Sorry Anonymous, but it has regular reports about Disney animation and it was reported in a report near the beginning of last year. Then another one that mentioned Don was directing in July of last year, an the one the other day.

So, unless you follow that blog weekly (I do, as well as several other animation sites), then you're just making assumptions. And you're wrong.

Anonymous said...

It's easy - "Big Hero 6"

They mentioned it at one of the paperman presentations

meh! said...

Not a superhero fan. I hope Disney does not do a Marvel comic thing, Marvel can do it themselves. Doesn't Marvel have their own animation studio? besides, with the whole avengers geek-wet-dream coming soon...this might be late in coming if it happens at all.

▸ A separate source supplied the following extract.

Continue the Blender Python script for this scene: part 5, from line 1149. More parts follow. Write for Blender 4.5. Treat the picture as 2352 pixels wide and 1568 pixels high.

Reminds me of the whole "Dinosaur" debacle. "Dinosaur" came way late when the whole "Jurassic Park" thing was over and done...

Anonymous said...

Marvel projects should never be included in the Disney Animation Canon. I also don't think Marvel should ever be in the Disney Parks but that's a whole other issue

Anonymous said...

if it is so un-interesting, why post on it ? and effectively fuel the fire. i for one like following Disney development, but at the same time i don't cry every time something bad goes down, thats how the business works, but for what it is it can be interesting an fun to observe. But PLEASE don't stone me this is just my opinion !

Anonymous said...

it's easy - power pack.

kids are going to eat it up.

Anonymous said...

I'm glad Disney is doing something different and action-oriented.

Anonymous said...

Disney tried animated action films already Atlantis and Treasure Planet and we all know how those turned out

Anonymous said...

Anon 3:52 nailed it. Power Pack gets my vote too. Think of all those Disney teen stars that will do the voices so they can promote the shit out of it.

Anonymous said...

We need more diversity in WDAS' projects. Both story-wise and style-wise.